*** Information shown ***

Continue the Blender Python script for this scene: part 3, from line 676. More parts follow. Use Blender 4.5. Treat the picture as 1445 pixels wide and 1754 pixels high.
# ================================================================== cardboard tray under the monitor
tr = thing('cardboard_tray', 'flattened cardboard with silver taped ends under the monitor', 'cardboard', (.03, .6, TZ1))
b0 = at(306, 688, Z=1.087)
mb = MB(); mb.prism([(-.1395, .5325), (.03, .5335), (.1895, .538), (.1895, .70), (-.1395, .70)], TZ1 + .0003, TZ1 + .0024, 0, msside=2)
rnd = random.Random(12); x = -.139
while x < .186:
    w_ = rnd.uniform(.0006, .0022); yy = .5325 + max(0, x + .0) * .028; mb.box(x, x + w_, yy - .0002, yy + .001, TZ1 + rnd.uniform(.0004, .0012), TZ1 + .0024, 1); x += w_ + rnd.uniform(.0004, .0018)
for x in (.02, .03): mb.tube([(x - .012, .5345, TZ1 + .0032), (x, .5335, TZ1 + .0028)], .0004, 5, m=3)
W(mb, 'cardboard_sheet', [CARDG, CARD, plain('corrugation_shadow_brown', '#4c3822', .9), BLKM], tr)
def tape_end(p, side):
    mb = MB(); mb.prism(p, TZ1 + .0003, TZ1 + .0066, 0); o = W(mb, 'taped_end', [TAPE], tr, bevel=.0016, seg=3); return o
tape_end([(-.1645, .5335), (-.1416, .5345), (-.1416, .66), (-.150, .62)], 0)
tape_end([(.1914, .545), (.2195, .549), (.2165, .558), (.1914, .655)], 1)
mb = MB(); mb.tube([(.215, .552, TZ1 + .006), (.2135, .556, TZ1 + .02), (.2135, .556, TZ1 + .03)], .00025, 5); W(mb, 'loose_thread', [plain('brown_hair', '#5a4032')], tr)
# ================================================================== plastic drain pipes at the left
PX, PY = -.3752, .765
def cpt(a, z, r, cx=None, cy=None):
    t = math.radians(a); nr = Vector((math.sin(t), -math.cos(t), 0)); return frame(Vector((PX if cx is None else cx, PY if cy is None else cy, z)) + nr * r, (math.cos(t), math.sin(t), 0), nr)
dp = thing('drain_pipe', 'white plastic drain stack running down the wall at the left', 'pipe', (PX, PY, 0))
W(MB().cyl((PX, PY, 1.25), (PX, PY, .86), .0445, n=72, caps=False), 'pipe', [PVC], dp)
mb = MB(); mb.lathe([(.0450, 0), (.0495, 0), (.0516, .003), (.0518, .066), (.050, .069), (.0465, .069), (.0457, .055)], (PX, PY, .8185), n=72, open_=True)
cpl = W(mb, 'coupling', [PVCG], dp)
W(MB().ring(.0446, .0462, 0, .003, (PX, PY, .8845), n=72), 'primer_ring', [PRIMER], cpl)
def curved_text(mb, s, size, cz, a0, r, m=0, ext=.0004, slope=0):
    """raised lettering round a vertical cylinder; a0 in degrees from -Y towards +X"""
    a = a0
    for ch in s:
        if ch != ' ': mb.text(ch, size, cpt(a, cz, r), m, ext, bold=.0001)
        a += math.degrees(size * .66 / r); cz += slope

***

**Work to be completed:** Retype all of the data shown above, word for word.

**Task output:**
Continue the Blender Python script for this scene: part 3, from line 676. More parts follow. Use Blender 4.5. Treat the picture as 1445 pixels wide and 1754 pixels high.
# ================================================================== cardboard tray under the monitor
tr = thing('cardboard_tray', 'flattened cardboard with silver taped ends under the monitor', 'cardboard', (.03, .6, TZ1))
b0 = at(306, 688, Z=1.087)
mb = MB(); mb.prism([(-.1395, .5325), (.03, .5335), (.1895, .538), (.1895, .70), (-.1395, .70)], TZ1 + .0003, TZ1 + .0024, 0, msside=2)
rnd = random.Random(12); x = -.139
while x < .186:
    w_ = rnd.uniform(.0006, .0022); yy = .5325 + max(0, x + .0) * .028; mb.box(x, x + w_, yy - .0002, yy + .001, TZ1 + rnd.uniform(.0004, .0012), TZ1 + .0024, 1); x += w_ + rnd.uniform(.0004, .0018)
for x in (.02, .03): mb.tube([(x - .012, .5345, TZ1 + .0032), (x, .5335, TZ1 + .0028)], .0004, 5, m=3)
W(mb, 'cardboard_sheet', [CARDG, CARD, plain('corrugation_shadow_brown', '#4c3822', .9), BLKM], tr)
def tape_end(p, side):
    mb = MB(); mb.prism(p, TZ1 + .0003, TZ1 + .0066, 0); o = W(mb, 'taped_end', [TAPE], tr, bevel=.0016, seg=3); return o
tape_end([(-.1645, .5335), (-.1416, .5345), (-.1416, .66), (-.150, .62)], 0)
tape_end([(.1914, .545), (.2195, .549), (.2165, .558), (.1914, .655)], 1)
mb = MB(); mb.tube([(.215, .552, TZ1 + .006), (.2135, .556, TZ1 + .02), (.2135, .556, TZ1 + .03)], .00025, 5); W(mb, 'loose_thread', [plain('brown_hair', '#5a4032')], tr)
# ================================================================== plastic drain pipes at the left
PX, PY = -.3752, .765
def cpt(a, z, r, cx=None, cy=None):
    t = math.radians(a); nr = Vector((math.sin(t), -math.cos(t), 0)); return frame(Vector((PX if cx is None else cx, PY if cy is None else cy, z)) + nr * r, (math.cos(t), math.sin(t), 0), nr)
dp = thing('drain_pipe', 'white plastic drain stack running down the wall at the left', 'pipe', (PX, PY, 0))
W(MB().cyl((PX, PY, 1.25), (PX, PY, .86), .0445, n=72, caps=False), 'pipe', [PVC], dp)
mb = MB(); mb.lathe([(.0450, 0), (.0495, 0), (.0516, .003), (.0518, .066), (.050, .069), (.0465, .069), (.0457, .055)], (PX, PY, .8185), n=72, open_=True)
cpl = W(mb, 'coupling', [PVCG], dp)
W(MB().ring(.0446, .0462, 0, .003, (PX, PY, .8845), n=72), 'primer_ring', [PRIMER], cpl)
def curved_text(mb, s, size, cz, a0, r, m=0, ext=.0004, slope=0):
    """raised lettering round a vertical cylinder; a0 in degrees from -Y towards +X"""
    a = a0
    for ch in s:
        if ch != ' ': mb.text(ch, size, cpt(a, cz, r), m, ext, bold=.0001)
        a += math.degrees(size * .66 / r); cz += slope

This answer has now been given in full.